И как велика у нас признательность героям, так велика к ним ненависть врагов: в 1920 году интервенты-японцы взорвали памятник матросам «Варяга». Силами личного состава крейсера «Калинин» он был реставрирован.

Неподалеку обнесенная низенькой чугунной оградой скромная могила знаменитого исследователя Приморья Владимира Клавдиевича Арсеньева. Рядом, за такой же оградкой, Мерзляков – военный топограф, сподвижник Арсеньева. Те же дубы, что шелестят над обелиском героев «Варяга», осеняют их, зеленеет меж могил невысокая трава. Дерсу Узала здесь нет, но он незримо стоит рядом – добрая душа уссурийской тайги.

Из тишины кладбищенских воспоминаний мы сразу окунулись в кипучую жизнь города. Похорошевшая Светланская – теперь улица имени Ленина – полна народа. Повсюду виднеются прекрасные новые дома. В низине, где раньше теснились ряды Семеновского рынка, замечательный стадион, и весь город, расположенный на сопках вокруг бухт, за минувшие тридцать лет помолодел, похорошел и застроился до неузнаваемости.

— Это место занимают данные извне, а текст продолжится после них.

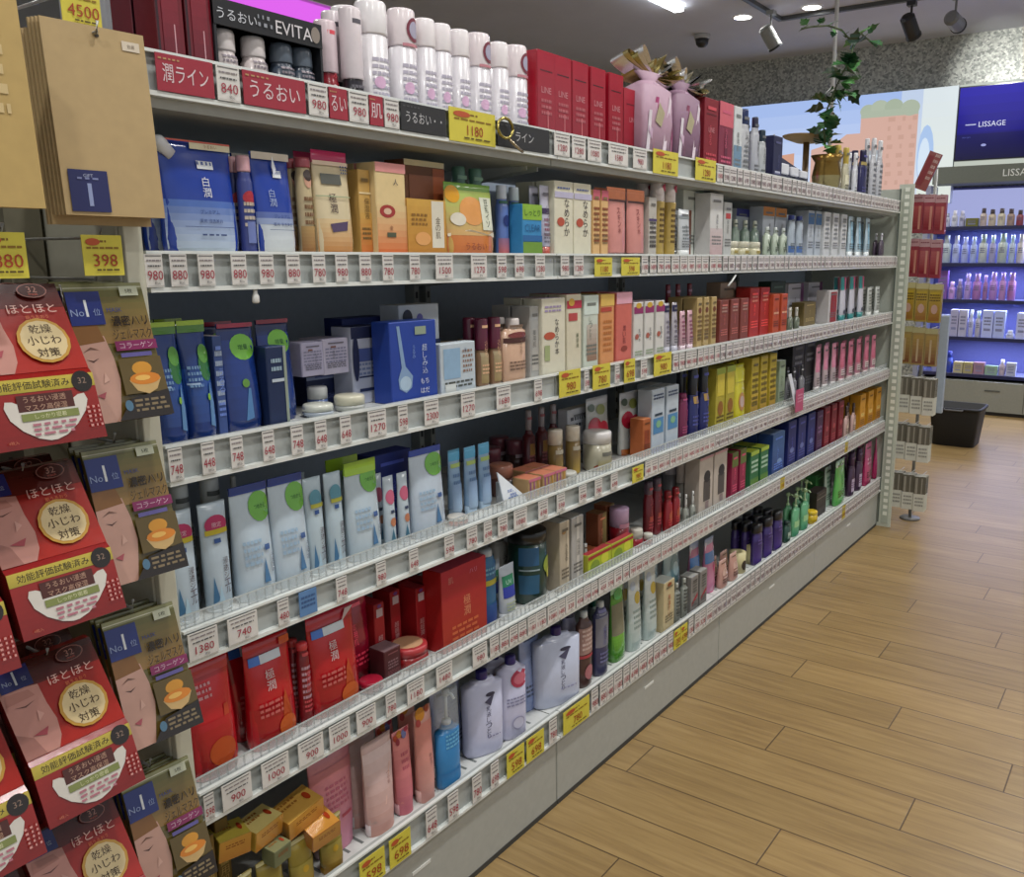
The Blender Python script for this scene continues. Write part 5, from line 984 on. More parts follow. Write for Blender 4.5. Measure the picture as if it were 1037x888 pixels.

Особенно хороши стали районы на бывшем Капустном поле, где теперь морской городок, стройные кварталы многолюдного «Рыбака», улицы благоустроенных больших домов Второй речки. Это своего рода владивостокские Черемушки. Там, где был жалкий поселок Минер, тоже гордо высятся светлые жилые корпуса.

Вечерней порой, когда город на сопках от подножья их до вершин светится сплошными окнами и залит отблесками огней зеркала бухт, где в порту и на рейдах дышат суда, все представляет собою феерически, сказочно красивое зрелище. Особенно поразил нас своей грандиозностью возведенный в стиле модерн морской вокзал. Оно так и должно быть, потому что Владивосток – при всем оживлении железных дорог и массе воздушных трасс – был и остается мировым морским портом, хотя близ него построен на берегах бухты Америка мощный портовой филиал – город Находка.